Saturday, November 7, 2009

Ping: The Story of a Desperate Duck

A fun little essay that I wrote for a lit class.

In our modern day of MTV, sex-saturated advertising, and profanity-laden sitcoms, most parents expect to monitor their child’s television watching. What they do not expect, however, is to monitor their preschooler’s bedtime stories. After all, books—especially children’s books—are more or less safe, right? Not so fast. Just because of their respected “literary” medium, parents must not neglect to examine themessage of their child’s “harmless” storybooks.

Let us examine Marjorie Flack’s classic children’s tale The Story About Ping. Written in 1933, this classic story has been read to generations. The message? Less than stellar.

This excruciating tale of corporal punishment and injustice opens on a cozy, “wise-eyed” boat floating placidly on the calm Yangtze River. On this boat lives Ping, along with his mother and father and two sisters and three brothers and eleven aunts and seven uncles and forty-two cousins. Every morning the ducks disembark from the wise-eyed boat to forage for food, and every evening the Master of the boat calls them back. However, every evening the Master indiscriminately whacks the last duck to board the wise-eyed boat. Is that justice? What are our children implicitly learning—to avoid being late?

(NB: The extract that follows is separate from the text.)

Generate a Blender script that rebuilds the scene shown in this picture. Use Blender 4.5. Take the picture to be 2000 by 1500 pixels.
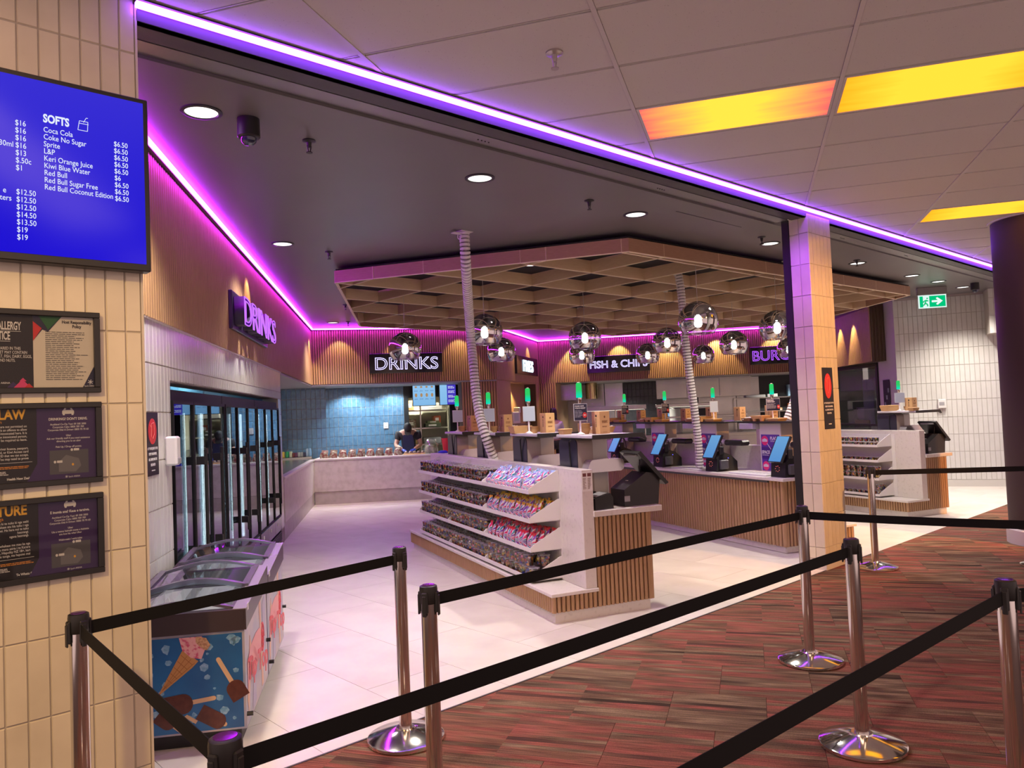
import bpy, bmesh, math, random
from mathutils import Vector, Matrix
random.seed(7)
SC = bpy.context.scene
COL = SC.collection
for o in list(bpy.data.objects): bpy.data.objects.remove(o, do_unlink=True)
PI = math.pi
def rad(a): return math.radians(a)

# ------------------------------------------------------------------ camera, world, exposure
R = ((0.73846, -0.00604, 0.67427), (-0.67305, 0.05411, 0.73761), (-0.04094, -0.99852, 0.0359))
cd = bpy.data.cameras.new('camera'); cam = bpy.data.objects.new('camera', cd); COL.objects.link(cam)
cd.sensor_width = 36.0; cd.lens = 1502 / 2000 * 36; cd.clip_start = .05; cd.clip_end = 100
cm = Matrix.Identity(4)
for i in range(3):
    cm[i][0] = R[i][0]; cm[i][1] = -R[i][1]; cm[i][2] = -R[i][2]
cm[2][3] = 1.63
cam.matrix_world = cm
SC.camera = cam
W = bpy.data.worlds.new('world'); SC.world = W; W.use_nodes = True
W.node_tree.nodes['Background'].inputs[0].default_value = (.88, .60, .55, 1)
W.node_tree.nodes['Background'].inputs[1].default_value = .98
SC.view_settings.view_transform = 'Standard'; SC.view_settings.look = 'None'
SC.view_settings.gamma = 1; SC.view_settings.use_curve_mapping = False
SC.view_settings.exposure = 0.0
cy = SC.cycles
cy.use_denoising = True; cy.max_bounces = 7; cy.diffuse_bounces = 3; cy.glossy_bounces = 3
cy.transmission_bounces = 4; cy.transparent_max_bounces = 10; cy.caustics_reflective = False; cy.caustics_refractive = False
cy.sample_clamp_indirect = 4.0; cy.use_adaptive_sampling = True; cy.adaptive_threshold = .02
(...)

One evening, through no fault of his own, Ping arrives late. Deciding to forgo the unfair punishment, he chooses rather to spend the night in a cozy bed of reeds. So far, so good. As the following day dawns, Ping yawns, stretches, and looks about for the wise-eyed boat—she’s nowhere in sight! Undeterred, our intrepid hero sets out in search of his family. A rather unpleasant day follows. Ping is—in agonizingly vivid language—captured and almost eaten. He sits miserably in an overturned basket, gazing through the bars (bars which, I may dare to add, unmistakably hint at a prison cell—coincidence? I think not!) contemplating his fate. As the last, dying rays of the setting sun sink into the Yangtze, signaling Ping’s own imminent death (and for those who don’t believe that ducks can wax eloquent, skim Ping’s pathetically helpless monologue on pages 24 and 25), one of his captors has a change of heart, and tosses our hero back into the welcoming Yangtze.

“Finally!” the reader cheers, “This morbid book is almost finished! Everything will turn out alright in the end after all.”

But not so—no! Ms. Flack agonizingly tortures her unsuspecting readers, having Ping race desperately towards the wise-eyed boat….only to receive a whack square on his helpless duck rump. An entire day of dodging danger, only to be welcomed home with a solid wallop! But Ping is back at home with his mother and father and two sisters and three brothers and eleven aunts and seven uncles and forty-two cousins, so all’s well that ends well—right? Hardly.

What sort of twisted moral is Ms. Flack providing to her young readers? That one must blend into the crowd, become inconspicuous to escape unjust punishment? Or merely that the world, as a whole, is unjust, and living a profoundly painful experience. That—as Westley says in William Goldman’s masterpiece, The Princess Bride—“Life is Pain, Highness. Anyone saying differently is trying to sell something.” Must she so strenuously pound this fact into her innocent readers’ heads? Or is her point merely that, since life is nasty, brutish and short anyhow, seek what comfort you can amidst your cozy family circle?

To be sure, Ms. Flack’s worldview is just as disturbing and unbalanced as Disney’s sugar-coated motto, “Be whatever you want to be—just follow your heart.” And, in all justice, as part of the greater social context, Ms. Flack’s message becomes still more excusable; after all, 1933—the year of its publishing—was one of the worst years of the Great Depression. Life at that time certainly did seem unjust, and if you wanted to survive you had to rely on your close-knit community. However, though Ms. Flack’s worldview is understandable—even excusable—there is no need for another generation of innocent children to be influenced by her message. There is no need for another generation to be exposed to this excruciating “classic”, filled with agonizingly near-death experiences and haphazard, arbitrary punishment. Spare yourself the pain. Spare your children the scarring. Please…just say no.


2 comments:

Megan said...

Awww, Hanna...I used to love the story of Ping the duck. And look how I turned out! No...wait...maybe that's a bad example. Ok, just kidding.
But seriously, I think your interpretation of Ping is pretty, um, dramatic. Entertaining read, though.

LuAnn said...

Ping is and always will be a great story, in spite of your tongue-in-cheek drubbing! A whack on the behind is a small price to pay for home and family and not to be late is worth learning (just ask Adam and Tabitha!).